When I got to this point I was getting burned out, for that paragraph (and the entire paper) looks to me like a lot of abstract language about justice and equity without any concrete proposals save “give more power to the indigenous people.”  And even if that were the solution to unequal representation, you don’t need “complexity theory” to implement it.  What the authors seem to have done is appropriate technical language as just a different way of indicting New Zealand for systemic racism, but beyond that add very little of substance. I’m again chagrined that a respectable journal would publish this stuff, but what editor would dare refuse it? What they would refuse to publish is a critique of the authors’ arguments. There is no social-justice paper about STEM so dreadful that a journal will refuse to publish it.

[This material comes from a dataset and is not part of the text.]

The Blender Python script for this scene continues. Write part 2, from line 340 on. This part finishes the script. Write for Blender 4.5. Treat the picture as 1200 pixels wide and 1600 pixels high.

Oh, I forgot to put the authors’ closing challenge:

Our challenge:

Kia mau tau ki tēnā

Kia mau ki te kawau mārō

Whanake ake! Whanake ake!

Stick to that, the straight-flying cormorant!

–Maniapoto

The leading kawau (cormorant) extends its neck forward as it flies, knowing that when it tires another will move forward into its place. Maniapoto, ancestor of the people of Ngāti Maniapoto, translated this phenomenon into an effective military strategy based on coordinated, collective action: te kawau mārō.

To be responsive to the critical challenges of our time, the global science community needs to travel forward in a shared and purposeful direction — one that moves us closer to a better, more just society. We challenge the science community to harness the processes of complexity with intent and urgency to build a science system that is prepared to address the complex global challenges in which we all have a stake.

What is says to me is that “to progress we need to progress, but we should use complexity theory.”